Still it feels like a place that has never experienced the sun.

Narrator, 48

Looksmart returns to Dwaleni, the place where he experienced so much of his youth, and its concomitant feelings of happiness, frustration, confusion, love, and rage. He compares what he sees to what he remembers; here, he concludes that it is a place that seems to never have "experienced the sun." He isn't just being literal, because the symbolic connotations of the sun—light, illumination, revelation, warmth—are also lacking in this house. The house is dark and dank, rotting, cluttered with boxes; thus, it is full of secrets, lies, repression, and death.

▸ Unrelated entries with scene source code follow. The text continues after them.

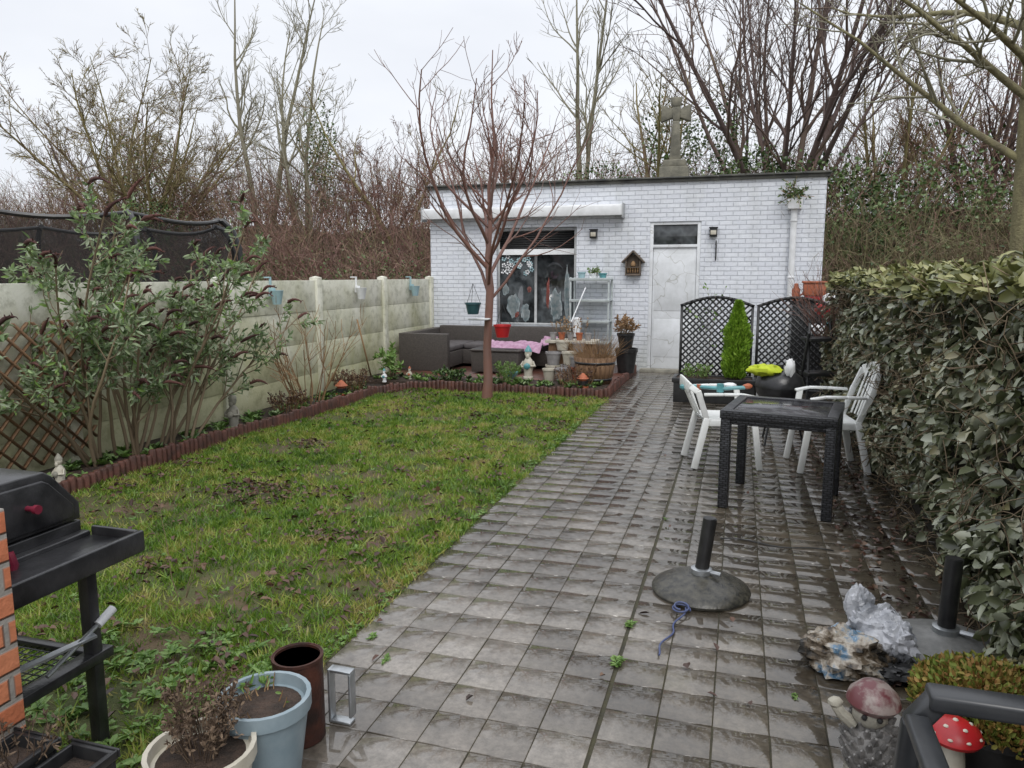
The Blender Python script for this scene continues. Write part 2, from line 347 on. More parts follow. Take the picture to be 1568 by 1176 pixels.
# lawn sheet + grass
def lz(x,y): return -.012+.018*np.sin(x*2.1+y*.7)*np.sin(y*1.3)+.01*np.sin(x*5+1)*np.sin(y*4.2)
b=B();xs=np.linspace(-4.92,-1.64,50);ys=np.linspace(-1,10.02,130);X,Y=np.meshgrid(xs,ys);V=np.stack([X,Y,lz(X,Y)-.006],-1).reshape(-1,3)
nx=50;i=(np.arange(129)[:,None]*nx+np.arange(nx-1)[None]).ravel();b.add(V,np.stack([i,i+1,i+nx+1,i+nx],1))
n=165000;x=rng.uniform(-4.86,-1.63,n);y=.9+9.05*rng.uniform(0,1,n)**1.35
bare=np.array([mn.noise(Vector((a*1.1,c*1.1,3)))+.6*mn.noise(Vector((a*4,c*4,1)))+.3*mn.noise(Vector((a*9,c*9,1))) for a,c in zip(x,y)])
dd=np.hypot((x+3.45)/.5,(y-4.7)/.42)
for (px,py,pa,pb) in((-2.3,2.1,.6,.5),(-2.75,3.1,.25,.2),(-2.4,5.1,.3,.25),(-3.9,3.6,.35,.2),(-2.9,6.4,.3,.3),(-4.2,6.0,.3,.35),(-2.1,4.0,.18,.2),(-3.3,8.0,.35,.3)): dd=np.minimum(dd,np.hypot((x-px)/pa,(y-py)/pb))
keep=(rng.uniform(0,1,n)<np.clip(1.0-1.0*np.clip(bare-.02,0,1)*2.5,0.12,1))&(rng.uniform(0,1,n)<np.clip(dd*.9,.05,1))
x,y=x[keep],y[keep];bare=bare[keep];n=len(x)
h=rng.uniform(.018,.05,n)*(1-.4*np.clip(bare,0,1));h=np.where(y>8.5,h*1.2,h)
az=rng.uniform(0,2*PI,n);w=rng.uniform(.0022,.0045,n)*(1+.12*y);p=np.stack([x,y,lz(x,y)-.005],1)
s=np.stack([np.cos(az),np.sin(az),0*az],1)*w[:,None];t=p+np.stack([rng.normal(0,.7,n)*h,rng.normal(0,.7,n)*h,h],1)
V=np.stack([p-s,p+s,t],1).reshape(-1,3);i=(np.arange(n)*3)[:,None];b.add(V,i+np.array([[0,1,2]]),1)
nt_=800;cx=rng.uniform(-4.8,-1.68,nt_);cy=1.5+8.4*rng.uniform(0,1,nt_)**1.2;k=14
x=(cx[:,None]+rng.normal(0,.02,(nt_,k))).ravel();y=(cy[:,None]+rng.normal(0,.02,(nt_,k))).ravel();n=len(x);h=rng.uniform(.04,.08,n)
az=rng.uniform(0,2*PI,n);w=rng.uniform(.0025,.0045,n)*(1+.1*y);p=np.stack([x,y,lz(x,y)-.005],1);s=np.stack([np.cos(az),np.sin(az),0*az],1)*w[:,None];t=p+np.stack([rng.normal(0,.6,n)*h,rng.normal(0,.6,n)*h,h*.8],1)
V=np.stack([p-s,p+s,t],1).reshape(-1,3);i=(np.arange(n)*3)[:,None];b.add(V,i+np.array([[0,1,2]]),1)
b.build('lawn',[m_lawn,m_grass])
b=B();n=900;x=rng.uniform(-4.8,-1.7,n);y=rng.uniform(1.8,9.8,n)
cc=rng.uniform(0,1,(70,2))*np.array([3.,8])+np.array([-4.75,1.9]);cx=np.repeat(cc,16,0)+rng.normal(0,.08,(1120,2))
x=np.concatenate([x,cx[:,0],rng.normal(-3.45,.24,220),rng.uniform(.65,1.15,550),rng.uniform(-1.6,1,30)]);y=np.concatenate([y,cx[:,1],rng.normal(4.75,.17,220),rng.uniform(2.5,9.5,550),rng.uniform(2,9,30)])
n=len(x);z=np.where(x<-1.6,lz(x,y)+.03,.012)
leaves(b,np.stack([x,y,z],1),np.stack([rng.normal(size=n),rng.normal(size=n),rng.normal(size=n)*.3],1),rng.uniform(.02,.06,n),rng.uniform(.015,.035,n),0,.35,flat=(.35,(0,0,1)))
b.build('fallen_leaves',[m_deadleaf])
def rosette(b,x,y,z,r,k,m=0,up=.35,w=.35):
    a=rng.uniform(0,2*PI,k);d=np.stack([np.cos(a),np.sin(a),rng.uniform(up*.4,up*1.6,k)],1);p=np.tile(np.array([[x,y,z]]),(k,1))
    leaves(b,p,d,r*rng.uniform(.6,1.1,k),r*w*rng.uniform(.7,1.2,k),m,flat=(.3,(0,0,1)))
b=B()
for _ in range(260):
    x=rng.uniform(-2.8,-1.68);y=rng.uniform(1.5,2.7)
    rosette(b,x,y,.0,rng.uniform(.025,.07),9)
for _ in range(260):
    y=2.5+7*rng.uniform()**1.5;rosette(b,-1.68+rng.normal()*.022,y,.0,rng.uniform(.015,.04),8)
for _ in range(110): rosette(b,rng.uniform(-4.8,-1.7),rng.uniform(2.5,9),.01,rng.uniform(.02,.045),8)
for x,y,s in[(-.43,3.38,.03),(-.44,3.02,.035),(.28,2.95,.015),(-.42,5.0,.014),(-.42,7.0,.02),(-1.4,2.75,.02),(-1.55,2.9,.025)]:
    for _ in range(7): rosette(b,x+rng.normal()*.006,y+rng.normal()*.025,.0,s,7)
b.build('weeds',[m_weed])

# ---------------- patio
b=B();T=.2;j=.0022
for ix in range(15):
    for iy in range(80):
        x0=-1.64+ix*T+(.012 if ix>=6 else 0);y0=-2.95+iy*T
        if x0>1.4: continue
        c=(x0+T/2,y0+T/2);tx,ty=rng.normal(0,.003,2);dz=rng.normal(0,.0005)-.002;g=j*rng.uniform(.6,1.5);V=[]
        for e,z in((0,-.03),(0,-.0015),(.002,0)):
            for sx,sy in((-1,-1),(1,-1),(1,1),(-1,1)):
                px=sx*(T/2-g-e);py=sy*(T/2-g-e);V.append((c[0]+px,c[1]+py,z+dz+px*tx+py*ty))
        F=[(8,9,10,11)]
        for q in(0,4):
            for k in range(4): F.append((q+k,q+(k+1)%4,q+4+(k+1)%4,q+4+k))
        b.add(V,F)
b.box(-1.65,1.5,-2.9,13.0,-.05,-.007,1)
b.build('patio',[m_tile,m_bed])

# ---------------- house
H=empty('white_brick_outhouse');fy=13.05
b=B();x0,x1=-5.54,1.26;y1=17.0;zt=3.2
X_=[x0,-4.25,-2.77,-1.5,-.65,x1];Z_=[-.05,.0,.75,2.5,2.55,zt]
V=[(x,fy,z) for z in Z_ for x in X_];F=[]
for k in range(5):
    for i in range(5):
        hole=(i==1 and k==2) or (i==3 and k in(1,2,3))
        if not hole: F.append((k*6+i,k*6+i+1,(k+1)*6+i+1,(k+1)*6+i))
b.add(V,F)
def reveal(xa,xb,za,zb):
    d=fy+.2;b.add([(xa,fy,za),(xa,fy,zb),(xa,d,zb),(xa,d,za)],[(0,1,2,3)]);b.add([(xb,fy,za),(xb,fy,zb),(xb,d,zb),(xb,d,za)],[(3,2,1,0)])
    b.add([(xa,fy,zb),(xb,fy,zb),(xb,d,zb),(xa,d,zb)],[(0,1,2,3)]);b.add([(xa,fy,za),(xb,fy,za),(xb,d,za),(xa,d,za)],[(3,2,1,0)])
    b.add([(xa,d,za),(xb,d,za),(xb,d,zb),(xa,d,zb)],[(0,1,2,3)])
reveal(-4.25,-2.77,.75,2.5);reveal(-1.5,-.65,0,2.55)
b.add([(x0,fy,-.05),(x0,y1,-.05),(x0,y1,zt),(x0,fy,zt),(x1,fy,-.05),(x1,y1,-.05),(x1,y1,zt),(x1,fy,zt)],[(0,3,2,1),(4,5,6,7),(1,2,6,5)])
b.build('walls',[m_whitebrick],parent=H)
b=B();b.box(x0-.04,x1+.04,fy-.05,y1+.05,zt,zt+.05)
for k in range(16):
    xa=x0-.06+k*(x1-x0+.12)/16;b.box(xa+.004,xa+(x1-x0+.12)/16-.004,fy-.09,fy+.3,zt+.052,zt+.075+rng.uniform(0,.012))
b.build('roof',[m_roof],bevel=.004,parent=H)
b=B()
b.box(-1.5,-1.44,fy+.02,fy+.12,0,2.55,0);b.box(-.71,-.65,fy+.02,fy+.12,0,2.55,0);b.box(-1.44,-.71,fy+.02,fy+.12,2.12,2.17,0);b.box(-1.44,-.71,fy+.02,fy+.12,2.5,2.55,0)
b.box(-1.435,-.715,fy+.05,fy+.09,.03,2.115,0)
b.box(-1.40,-.75,fy+.044,fy+.05,.25,.9,0);b.box(-1.40,-.75,fy+.044,fy+.05,1.05,2.0,0)
b.box(-1.44,-.71,fy+.06,fy+.08,2.17,2.5,1)
b.cyl((-.78,fy+.0,1.05),(-.78,fy+.05,1.05),.01,n=8,m=2);b.cyl((-.78,fy+.0,1.05),(-.88,fy+.0,1.05),.009,n=8,m=2)
b.box(-1.6,-.55,fy-.16,fy+.04,-.02,.05,3)
def doormat():
    m,nt,bs=newmat('peeling_white_paint');v=N(nt,'ShaderNodeTexVoronoi',feature='DISTANCE_TO_EDGE');v.inputs['Scale'].default_value=2.6
    g=N(nt,'ShaderNodeNewGeometry');nn=N(nt,'ShaderNodeTexNoise');nn.inputs['Scale'].default_value=3;nt.links.new(g.outputs['Position'],nn.inputs['Vector'])
    mx=mixc(nt,.35,g.outputs['Position'],nn.outputs[1]);nt.links.new(mx,v.inputs['Vector'])
    c=ramp(nt,v.outputs['Distance'],[(.5,.5,.48),(.74,.76,.78)],[.002,.012]);c=mixc(nt,.6,c,ramp(nt,noise(nt,5,6),[(.75,.75,.73),(1,1,1)],[.35,.6]),'MULTIPLY')
    nt.links.new(c,bs.inputs['Base Color']);bs.inputs['Roughness'].default_value=.5;bump(nt,bs,v.outputs['Distance'],.3,.02);return m
b.build('door',[doormat(),m_glass,m_dark,m_stone],bevel=.004,parent=H)
b=B()
b.box(-4.25,-4.2,fy+.05,fy+.12,.75,2.5,0);b.box(-2.82,-2.77,fy+.05,fy+.12,.75,2.5,0);b.box(-4.2,-2.82,fy+.05,fy+.12,.75,.8,0)
b.box(-4.2,-2.82,fy+.03,fy+.12,2.02,2.12,3);b.box(-4.2,-2.82,fy+.05,fy+.12,2.44,2.5,0);b.box(-3.55,-3.5,fy+.06,fy+.12,.8,2.02,0)
b.box(-4.2,-3.55,fy+.08,fy+.09,.8,2.02,1);b.box(-3.5,-2.82,fy+.08,fy+.09,.8,2.02,1)
for k in range(8): b.box(-4.2,-2.82,fy+.07,fy+.1,2.125+k*.04,2.158+k*.04,2)
b.box(-4.3,-2.72,fy-.05,fy+.03,.69,.748,3)
dec=[m_tealpale,m_white,m_teal,m_red]
for k in range(26):
    xx=rng.uniform(-4.15,-3.6);zz=rng.choice([1.74,1.86,1.93])+rng.normal()*.03
    for q in range(5):
        a=q*1.256;b.box(xx+.03*math.cos(a)-.014,xx+.03*math.cos(a)+.014,fy+.074-.0002*k,fy+.077-.0002*k,zz+.03*math.sin(a)-.014,zz+.03*math.sin(a)+.014,4+int(k%2))
m_dim=M('items_behind_glass',(.1,.14,.15),(.24,.26,.26),9,.2);m_dimr=M('red_item_behind_glass',(.2,.04,.03),(.12,.05,.04),9,.2)
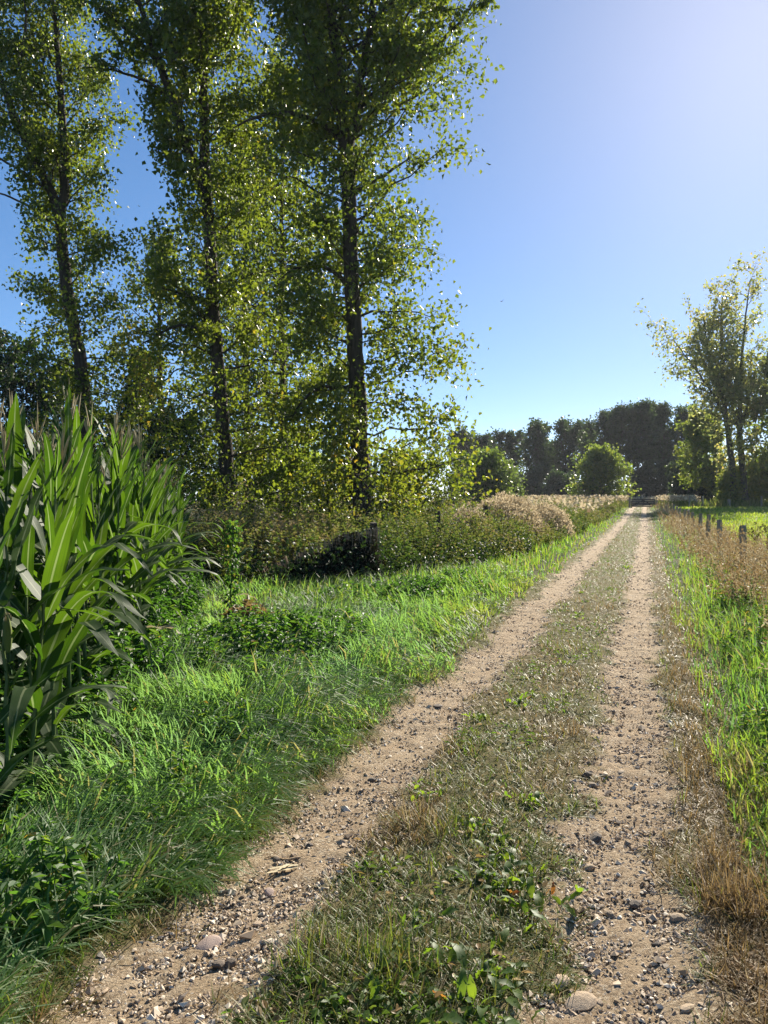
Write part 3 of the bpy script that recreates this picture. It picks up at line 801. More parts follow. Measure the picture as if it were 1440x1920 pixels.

"Unimportant?" she says. "I have no idea—but the past doesn't amount to much in the end, does it?"

Patricia, 70

Patricia has a complicated relationship with the past. On the one hand, a lot of her past was undeniably painful and it is no wonder that she has purposefully and unconsciously repressed a lot of it. She needs to move on by going to Durban; she needs to put Richard and John Ford behind her, and forgive herself for Rachel's death. Yet as this quote reveals, she is also approaching the concept of the past from a place of privilege, selfishly denying Looksmart a confrontation he needs and a reckoning she needs to endure. It is easy for her to tell Looksmart to stop being fixated on the past because she's talking about his past, and it does not, to her knowledge at the time, affect her.

...for Patricia, Grace was in another category: like that cry of hers they heard, she was slightly less than human.

Narrator, 111

Looksmart's critique of Patricia here is damning: he is suggesting that she does not see Grace as really human, or if she does, she is a lesser sort. She barely factors into Patricia's thinking at all, he claims; Grace is the "other," an unimportant setpiece on the stage of Patricia's life. Indeed, Patricia initially seems to reinforce this view. She remembers only that Grace was "half-clothed," which seems to be a judgment and that she herself was "irritated" with Grace for apparently taunting the dog and for making this mess for her to deal with. As time passes, though, Patricia does begin to confront some of her prejudices and problematic conclusions; though she still has a long way to go, she is open to being challenged and critiqued, as well as apologizing.

"I'll be leaving for Durban now, Janet. I'm sorry I won't be able to return for the funeral."

Patricia, 228

For a moment at John Ford's house, Patricia allows her doubts to take over. She tells herself Durban was only a dream, that it was unlikely she'd ever go, and that she should stick around for Ford's funeral. But moments later, she has steeled herself and reversed course. This is a profoundly important moment for Patricia, though it is rather subtle in the text. Instead of allowing herself to remain stuck in the past, ruminating over Ford, staying in Dwaleni, and doing what she thinks is her duty, she decides that she will learn from her reunion with Looksmart and the soul-searching that resulted from it. She knows she should leave, put Richard in a home, and settle in a "home," not a "house." There, she will be living with greater knowledge of the past, but living in an authentic and meaningful way that centers the present and gingerly hopes for the future.